1. RAB verdiği söz uyarınca Sara'ya iyilik yaptı ve sözünü yerine getirdi.
2. Sara hamile kaldı; İbrahim'in yaşlılık döneminde, tam Tanrı'nın belirttiği zamanda ona bir oğlan doğurdu.
3. İbrahim Sara'nın doğurduğu çocuğa İshak adını verdi.
4. Tanrı'nın kendisine buyurduğu gibi oğlu İshak'ı sekiz günlükken sünnet etti.
5. İshak doğduğunda İbrahim yüz yaşındaydı.
6. Sara, "Tanrı yüzümü güldürdü" dedi, "Bunu duyan herkes benimle birlikte gülecek.
7. Kim İbrahim'e Sara çocuk emzirecek derdi? Bu yaşında ona bir oğul doğurdum."
8. Çocuk büyüdü, sütten kesildiği gün İbrahim büyük bir şölen verdi.
9. Ama Sara, Mısırlı Hacer'in İbrahim'e doğurduğu oğlu İsmail'in alay ettiğini görünce,
10. İbrahim'e, "Bu cariyeyle oğlunu kov" dedi, "Bu cariyenin oğlu benim oğlum İshak'ın mirasına ortak olmasın."
11. Bu İbrahim'i çok üzdü, çünkü İsmail de kendi oğluydu.
12. Ancak Tanrı İbrahim'e, "Oğlun ve cariyen için üzülme" dedi, "Sara'nın sözünü dinle. Çünkü senin soyun İshak'la sürecektir.
13. Cariyenin oğlundan da bir ulus yaratacağım. Çünkü o da senin soyundur."
14. İbrahim sabah erkenden kalktı, biraz yiyecek, bir tulum da su hazırlayıp Hacer'in omzuna attı, çocuğunu da verip onu gönderdi. Hacer Beer-Şeva Çölü'ne gitti, orada bir süre dolaştı.

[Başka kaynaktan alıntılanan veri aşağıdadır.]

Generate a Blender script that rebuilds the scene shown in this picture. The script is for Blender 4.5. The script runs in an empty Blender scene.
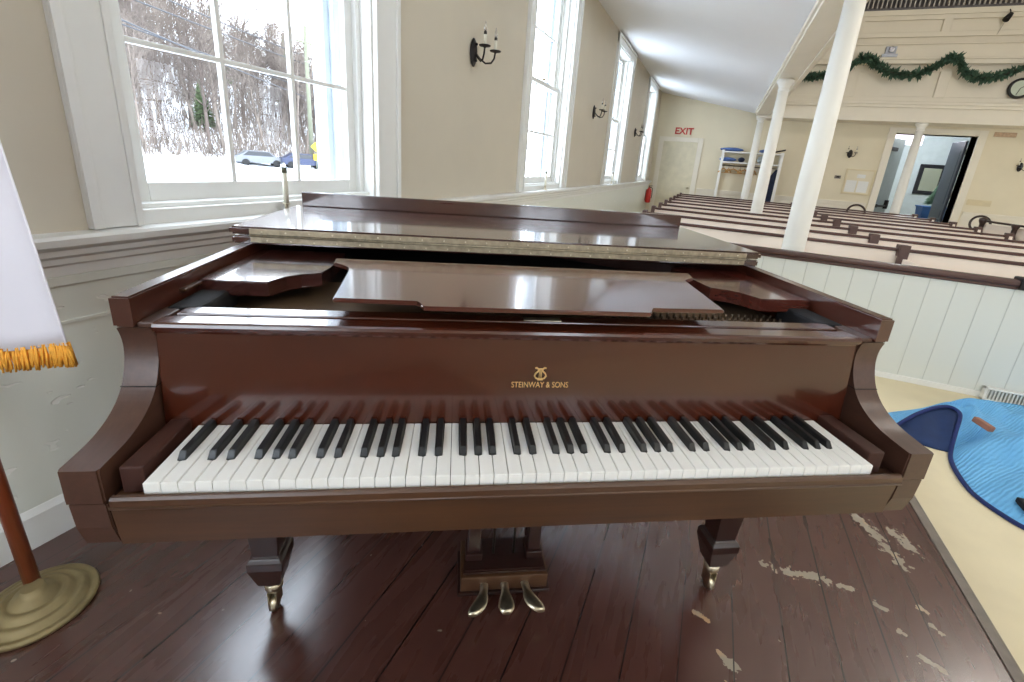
import bpy, bmesh, math, random
from math import sin, cos, pi, radians
from mathutils import Vector, Matrix
sc = bpy.context.scene
COL = sc.collection
random.seed(7)

# ------------------------------------------------------------------ materials
def lin(c):
    o = []
    for v in c:
        v /= 255.0
        o.append(v/12.92 if v <= .04045 else ((v+.055)/1.055)**2.4)
    return (*o, 1)
def newmat(name):
    m = bpy.data.materials.new(name); m.use_nodes = True
    nt = m.node_tree; b = nt.nodes['Principled BSDF']
    return m, nt, b
def N(nt, t, **kw):
    n = nt.nodes.new(t)
    for k, v in kw.items():
        if k in n.inputs: n.inputs[k].default_value = v
        else: setattr(n, k, v)
    return n
def mat(name, rgb, rough=.5, metal=0, var=.06, scale=8, bump=0, coat=0, spec=None, stretch=(1,1,1), emit=0):
    """plain surface with slight procedural variation"""
    m, nt, b = newmat(name)
    tc = N(nt, 'ShaderNodeTexCoord'); mp = N(nt, 'ShaderNodeMapping'); mp.inputs['Scale'].default_value = stretch
    nz = N(nt, 'ShaderNodeTexNoise'); nz.inputs['Scale'].default_value = scale; nz.inputs['Detail'].default_value = 5
    nt.links.new(tc.outputs['Object'], mp.inputs['Vector']); nt.links.new(mp.outputs['Vector'], nz.inputs['Vector'])
    cr = N(nt, 'ShaderNodeValToRGB')
    c = lin(rgb)
    cr.color_ramp.elements[0].position = .3; cr.color_ramp.elements[1].position = .7
    cr.color_ramp.elements[0].color = (*[max(0, v*(1-var)) for v in c[:3]], 1)
    cr.color_ramp.elements[1].color = (*[min(1, v*(1+var)) for v in c[:3]], 1)
    nt.links.new(nz.outputs['Fac'], cr.inputs['Fac']); nt.links.new(cr.outputs['Color'], b.inputs['Base Color'])
    b.inputs['Roughness'].default_value = rough; b.inputs['Metallic'].default_value = metal
    if coat: b.inputs['Coat Weight'].default_value = coat; b.inputs['Coat Roughness'].default_value = .06
    if spec is not None: b.inputs['Specular IOR Level'].default_value = spec
    if bump:
        bp = N(nt, 'ShaderNodeBump'); bp.inputs['Strength'].default_value = bump; bp.inputs['Distance'].default_value = .01
        nt.links.new(nz.outputs['Fac'], bp.inputs['Height']); nt.links.new(bp.outputs['Normal'], b.inputs['Normal'])
    if emit:
        b.inputs['Emission Color'].default_value = c; b.inputs['Emission Strength'].default_value = emit
    return m
def wood(name, dark, light, rough=.25, coat=.6, axis=0, scale=3.0, crough=.06):
    m, nt, b = newmat(name)
    tc = N(nt, 'ShaderNodeTexCoord'); mp = N(nt, 'ShaderNodeMapping')
    s = [22, 22, 22]; s[axis] = 1.2
    mp.inputs['Scale'].default_value = s
    nz = N(nt, 'ShaderNodeTexNoise'); nz.inputs['Scale'].default_value = scale; nz.inputs['Detail'].default_value = 8; nz.inputs['Roughness'].default_value = .65
    nt.links.new(tc.outputs['Object'], mp.inputs['Vector']); nt.links.new(mp.outputs['Vector'], nz.inputs['Vector'])
    n2 = N(nt, 'ShaderNodeTexNoise'); n2.inputs['Scale'].default_value = 2.5
    nt.links.new(tc.outputs['Object'], n2.inputs['Vector'])
    ad = N(nt, 'ShaderNodeMath', operation='ADD'); mu = N(nt, 'ShaderNodeMath', operation='MULTIPLY'); mu.inputs[1].default_value = .5
    nt.links.new(nz.outputs['Fac'], ad.inputs[0]); nt.links.new(n2.outputs['Fac'], ad.inputs[1]); nt.links.new(ad.outputs[0], mu.inputs[0])
    cr = N(nt, 'ShaderNodeValToRGB'); cr.color_ramp.elements[0].position = .28; cr.color_ramp.elements[1].position = .72
    cr.color_ramp.elements[0].color = lin(dark); cr.color_ramp.elements[1].color = lin(light)
    nt.links.new(mu.outputs[0], cr.inputs['Fac']); nt.links.new(cr.outputs['Color'], b.inputs['Base Color'])
    b.inputs['Roughness'].default_value = rough
    b.inputs['Coat Weight'].default_value = coat; b.inputs['Coat Roughness'].default_value = crough
    return m

M = {}
M['mahogany'] = wood('mahogany', (53,18,8), (72,29,12), rough=.24, coat=.7, crough=.08)
M['mahogany_y'] = wood('mahogany_side', (50,20,11), (74,34,19), rough=.34, coat=.7, axis=1, crough=.1)
M['arm_wood'] = wood('worn_mahogany', (54,32,24), (84,56,43), rough=.45, coat=.25, axis=1, crough=.25)
M['slip_wood'] = wood('worn_front_mahogany', (54,32,18), (88,57,33), rough=.45, coat=.25, crough=.25)
M['desk_wood'] = wood('desk_mahogany', (62,26,20), (88,42,32), rough=.22, coat=1, crough=.09)
M['lid_wood'] = wood('lid_mahogany', (48,24,20), (72,38,32), rough=.22, coat=1, crough=.07)
M['cheek'] = wood('cheek_block_wood', (44,18,10), (68,32,19), rough=.6, coat=.0, axis=1, crough=.3)
M['dark_wood'] = wood('dark_leg_wood', (28,12,9), (48,20,15), rough=.35, coat=.6, axis=2, crough=.12)
M['cavity'] = mat('dark_interior', (26,20,18), .8, var=.3, scale=40)
M['pinblock'] = mat('pinblock_wood', (96,74,52), .7, var=.15, scale=20)
M['felt'] = mat('black_felt', (18,18,22), .9, var=.2, scale=60)
M['ivory'] = mat('white_key_plastic', (232,232,228), .32, var=.015, scale=20)
M['ebony'] = mat('black_key_ebony', (20,22,24), .38, var=.15, scale=40)
M['brass'] = mat('aged_brass', (204,194,170), .3, metal=1, var=.15, scale=60)
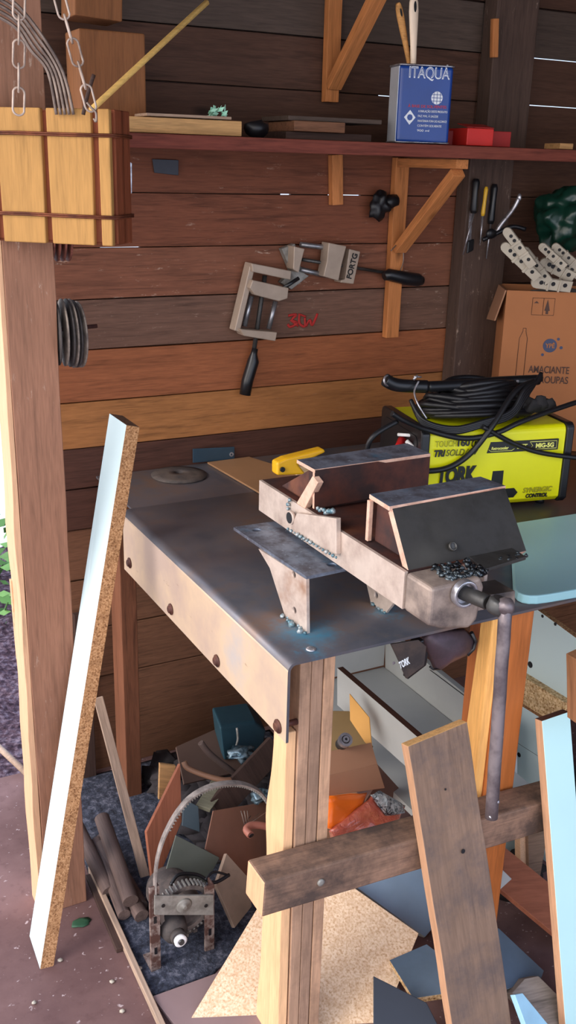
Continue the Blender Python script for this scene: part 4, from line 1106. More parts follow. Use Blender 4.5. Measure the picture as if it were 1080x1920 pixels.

15. Tulumdaki su tükenince, oğlunu bir çalının altına bıraktı.
16. Yaklaşık bir ok atımı uzaklaşıp, "Oğlumun ölümünü görmeyeyim" diyerek onun karşısına oturup hıçkıra hıçkıra ağladı.
17. Tanrı oğlanın sesini duydu. Tanrı'nın meleği göklerden Hacer'e, "Nen var, Hacer?" diye seslendi, "Korkma! Çünkü Tanrı çocuğun sesini duydu.
18. Kalk, oğlunu kaldır, elini tut. Onu büyük bir ulus yapacağım."
19. Sonra Tanrı Hacer'in gözlerini açtı ve Hacer bir kuyu gördü. Gidip tulumunu doldurdu, oğluna içirdi.
20. Çocuk büyürken Tanrı onunlaydı. Çocuk çölde yaşadı ve okçu oldu.
21. Paran Çölü'nde yaşarken anası ona Mısırlı bir kadın aldı.
22. O sırada Avimelek'le ordusunun komutanı Fikol İbrahim'e, "Yaptığın her şeyde Tanrı seninle" dediler,
23. "Onun için, Tanrı'nın önünde bana, oğluma ve soyuma haksız davranmayacağına ant iç. Bana ve konuk olarak yaşadığın bu ülkeye, benim sana yaptığım gibi iyilikle davran."
24. İbrahim, "Ant içerim" dedi.
25. İbrahim Avimelek'e bir kuyuyu zorla ele geçiren adamlarından yakındı.
26. Avimelek, "Bunu kimin yaptığını bilmiyorum" diye yanıtladı, "Sen de bana söylemedin, ilk kez duyuyorum."
27. Daha sonra İbrahim Avimelek'e davar ve sığır verdi. Böylece ikisi bir antlaşma yaptı.
28. İbrahim sürüsünden yedi dişi kuzu ayırdı.
29. Avimelek, "Bunun anlamı ne, niçin bu yedi dişi kuzuyu ayırdın?" diye sordu.
30. İbrahim, "Bu yedi dişi kuzuyu benim elimden almalısın" diye yanıt verdi, "Kuyuyu benim açtığımın kanıtı olsun."
31. Bu yüzden oraya Beer-Şeva adı verildi. Çünkü ikisi orada ant içmişlerdi.
32. Beer-Şeva'da yapılan bu antlaşmadan sonra Avimelek, ordusunun komutanı Fikol'la birlikte Filist yöresine geri döndü.
33. İbrahim Beer-Şeva'da bir ılgın ağacı dikti; orada RAB'be, ölümsüz Tanrı'ya yakardı.
34. Filist yöresinde konuk olarak uzun süre yaşadı.